1) calling shmctl(new_m->shmid, IPC_RMID, NULL) right after calling shmat()
  -- This won't work because segments that are marked IPC_RMID can not be
     attached to in child processes.

2) calling shmctl($shmid, IPC_RMID, 0) before creating a new segment
  -- This is also problematic because this would allow a second instance
     of apache to remove the segment of another already-running apache.


It is my understanding that the normal shutdown signals will call the
cleanup routines and properly detach and remove the segment. If you are
killing apache with SIGKILL then you're going to have to use ipcs/ipcrm
to clean up those segments. For the above reasons I'm marking this bug as
invalid, if you disagree please comment.
Comment 8 Matthew Darwin 2002-04-26 01:43:48 UTC
What is the proper way to kill apache, having it NOT finish servicing any
requests, but die immediately and exit cleanly?

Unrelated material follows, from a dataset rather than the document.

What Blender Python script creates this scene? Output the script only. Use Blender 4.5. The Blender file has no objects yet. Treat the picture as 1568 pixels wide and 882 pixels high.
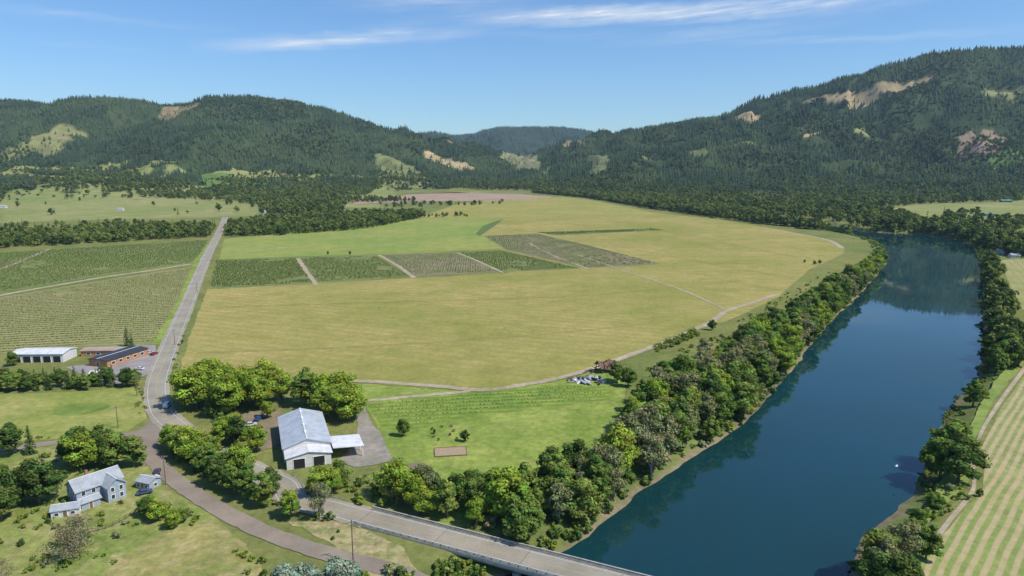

This is what I do now, which apparently leaves shared memory around
sometimes.

if (-e /var/run/httpd.pid) {
        kill -TERM `cat /var/run/httpd.pid`
        rm /var/run/httpd.pid
}

sleep 2

killall -9 httpd
Comment 9 André Malo 2003-02-26 01:05:29 UTC
The proper way is to use httpd -k stop or apachectl -k stop. This should run all
the cleanup stuff and shutdown gently.